I thought that the hon. Member for Sheffield, Heeley said that the Bill does not recognise the growth of personalisation. If she did say that, perhaps she would like to clarify that. I think it does. That is the heart of the legislation: the enshrining in legislation of the personal budget and the direct payment as well as the whole principle of well-being. I do not know whether she wants to clarify.

Photo of Meg Munn Meg Munn Llafur, Sheffield, Heeley

The point I was making was that a rigid interpretation of clause 13 suggests that certain care needs are eligible and others are not. Someone can be given a budget to support their care needs and the personalisation in those budgets has been used often to help with shopping and other services, but those would not by themselves meet the substantial or moderate test—or whatever the Government end up with.
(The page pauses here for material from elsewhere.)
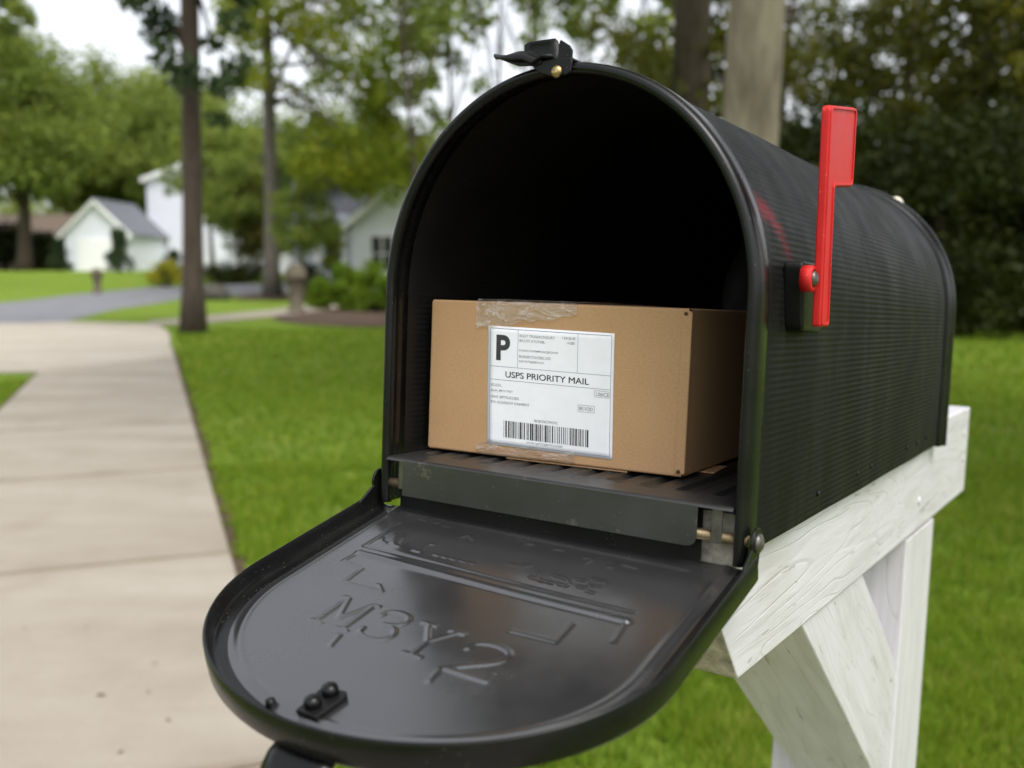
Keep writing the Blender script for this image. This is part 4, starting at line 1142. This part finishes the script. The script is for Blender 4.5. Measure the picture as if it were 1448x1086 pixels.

My point is not that the Bill does not talk about personalisation overall, but, if that clause is interpreted in the way I describe, that would run counter to the thrust of the personalisation agenda.

Photo of Norman Lamb Norman Lamb The Minister of State, Department of Health

I totally take the point and I will write to the hon. Lady to amplify what I just said. The clause makes it as easy as possible for people to understand the circumstances in which they will be entitled to care and support.

First, a person’s needs must meet the eligibility criteria set out in regulations under clause 13. Secondly, the person must be ordinarily resident in the local authority’s area or, alternatively, be living in that area at the time but have no settled residence. That is to ensure that a single local authority can be identified as responsible for meeting that person’s needs.

Thirdly, the clause provides for the interaction of those two factors with charging and financial assessment. If the local authority does not charge for a type of care and support, or regulations provide that that is to be provided for free, there is a duty to meet needs regardless of the person’s finances. If the local authority does charge, the adult’s financial circumstances are taken into account. If the adult’s financial resources are below a financial limit—that will be set in regulations—the duty to meet their needs will be triggered. If the person’s finances are above that level, however, they will still be able to access local authority support.

The clause introduces a new duty whereby local authorities must arrange the care and support for people whose resources are above the financial limit but who ask for that. The new duty will ensure that all people  with eligible needs, regardless of their finances, will have a right to the help of a local authority, which will ensure that no one goes without the care that they need. Furthermore, the clause stipulates that a local authority must meet the needs of a person who lacks capacity to arrange care for themselves and who also does not have someone authorised to do so on their behalf.

Finally, the clause makes provision for the impact of funding performance. It specifies that the local authority must meet an adult’s eligible care and support needs if that person’s care costs have reached the cap to be set out in regulations for the capped care costs system.

The clause is integral to the reformed system of care and support. It creates a clear framework for entitlement for people who need care and support. It was widely supported in the consultation on the draft Bill.

Clause 18 ordered to stand part of the Bill.